Черты традиционализма в «Характерах» тесно связаны с призывами Лабрюйера «излечиться от ненависти и зависти». Человек должен отказаться от преклонения перед высшими рангами, от пресмыкательства и приниженности. Но призывы к чувству собственного достоинства, к гордости перемежаются с высказываниями о бесцельности борьбы за изменение мира, за изменение сложившейся сословной иерархии. Следует довольствоваться малым, утверждает автор «Характеров».

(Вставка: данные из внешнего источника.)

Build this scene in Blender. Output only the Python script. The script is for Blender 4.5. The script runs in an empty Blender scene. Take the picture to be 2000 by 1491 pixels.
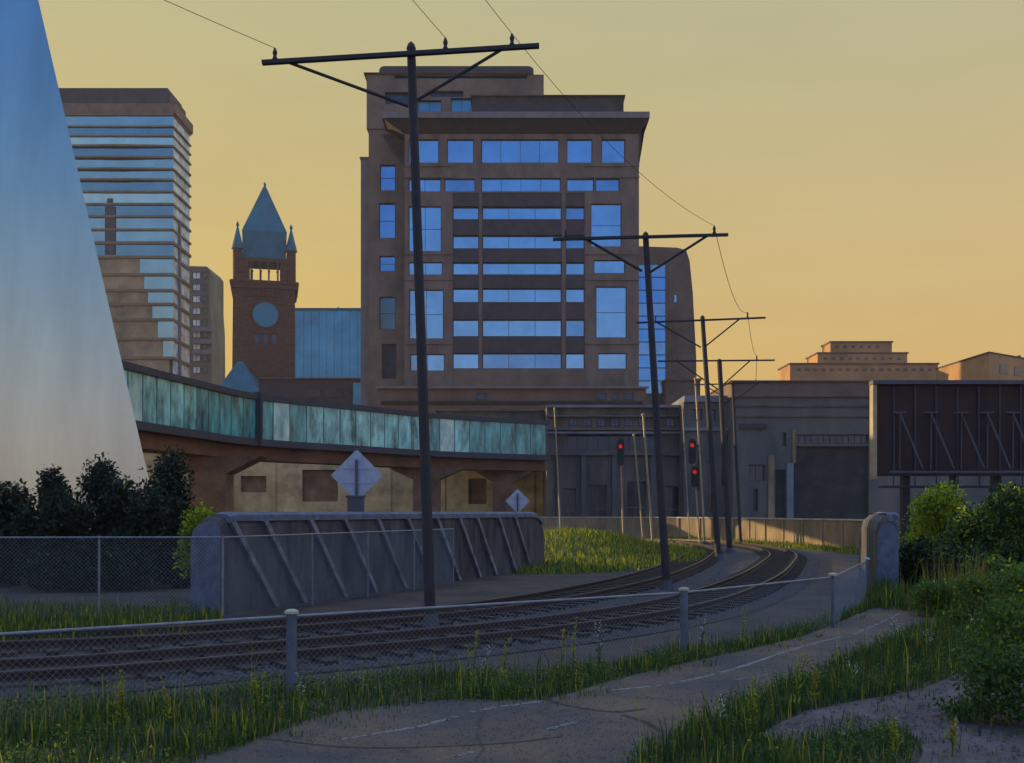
import bpy, math, random
import numpy as np
from mathutils import Vector, Matrix
random.seed(7); rng = np.random.default_rng(7)
S = bpy.context.scene
COL = S.collection
# ------------------------------------------------------------------ camera, sky, sun, exposure
H = 2.6                                   # eye height above the railway ground
cam = bpy.data.cameras.new('camera'); camo = bpy.data.objects.new('camera', cam); COL.objects.link(camo)
camo.location = (0, 0, H); camo.rotation_euler = (math.radians(90), 0, 0)
cam.lens = 36; cam.sensor_width = 36; cam.shift_y = 0.1272; cam.clip_end = 6000; cam.clip_start = 0.1
S.camera = camo
S.render.resolution_x = 1024; S.render.resolution_y = 763
S.view_settings.view_transform = 'Standard'; S.view_settings.look = 'None'
S.view_settings.gamma = 1; S.view_settings.exposure = 0.3
SUN_AZ = math.radians(-62)                # measured from straight ahead (+Y), to the left
SUN_EL = math.radians(8)
sd = Vector((math.sin(SUN_AZ)*math.cos(SUN_EL), math.cos(SUN_AZ)*math.cos(SUN_EL), math.sin(SUN_EL)))
sl = bpy.data.lights.new('sun', 'SUN'); sl.energy = 4.5; sl.angle = math.radians(0.5); sl.color = (1.0, 0.72, 0.36)
so = bpy.data.objects.new('sun', sl); COL.objects.link(so); so.rotation_euler = sd.to_track_quat('Z', 'Y').to_euler()
w = bpy.data.worlds.new('World'); S.world = w; w.use_nodes = True
nt = w.node_tree; N = nt.nodes; L = nt.links; N.clear()
def nn(t, **k):
    n = N.new(t)
    for a, b in k.items(): setattr(n, a, b)
    return n
def lin(c): return tuple(((v/255)/12.92 if v/255 <= .04045 else ((v/255+.055)/1.055)**2.4) for v in c)
def ramp(stops, fac):
    r = nn('ShaderNodeValToRGB'); e = r.color_ramp.elements
    while len(e) < len(stops): e.new(0.5)
    for i, (p, c) in enumerate(stops): e[i].position = p; e[i].color = (*c, 1)
    L.new(fac, r.inputs[0]); return r.outputs[0]
tc = nn('ShaderNodeTexCoord'); sx = nn('ShaderNodeSeparateXYZ'); L.new(tc.outputs['Generated'], sx.inputs[0])
el = sx.outputs['Z']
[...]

Особый смысловой оттенок приобретает в связи с этим и образ носителя мудрости у Лабрюйера. Мудрость должна примирять с успехами «злых», с предпочтением, которое отдается недостойным. Мудрость Мудреца — в сохранении нейтралитета. Он должен ограничить себя ролью зрителя. Он обречен на пассивность.
Лабрюйер — непосредственный предшественник просветителей XVIII в., писатель, прокладывавший им путь, и мыслитель, острые противоречия в сознании которого глубоко уходят своими корнями в почву французской действительности конца XVII столетия — периода, преисполненного сложных и мучительных противоречий, своеобразной переходной полосы от одной эпохи к другой.
Заключение
Человеческая природа со времени Лабрюйера не изменилась. И хотя двор не именуется больше двором и главой государства является уже не король, а человек, облеченный властью, окружающие его льстецы и доверенные лица сохраняют все те же черты характера. И по-прежнему справедлива мысль, что настроение людей, их восхищение и вдохновение вызываются успехом и что «нужно немногое для того, чтобы удачное злодеяние восхвалялось как подлинная добродетель». «Не ждите искренности, откровенности, справедливости, помощи, услуг, благожелательности, великодушия и постоянства от человека, который недавно явился ко двору с тайным намерением возвыситься.» Он уже перестал называть вещи своими именами, для него нет больше плутов, мошенников, глупцов и нахалов — он боится, как бы человек, о котором он невольно выскажет свое истинное мнение, не помешал ему выдвинуться... он не только чужд искренности, но и не те?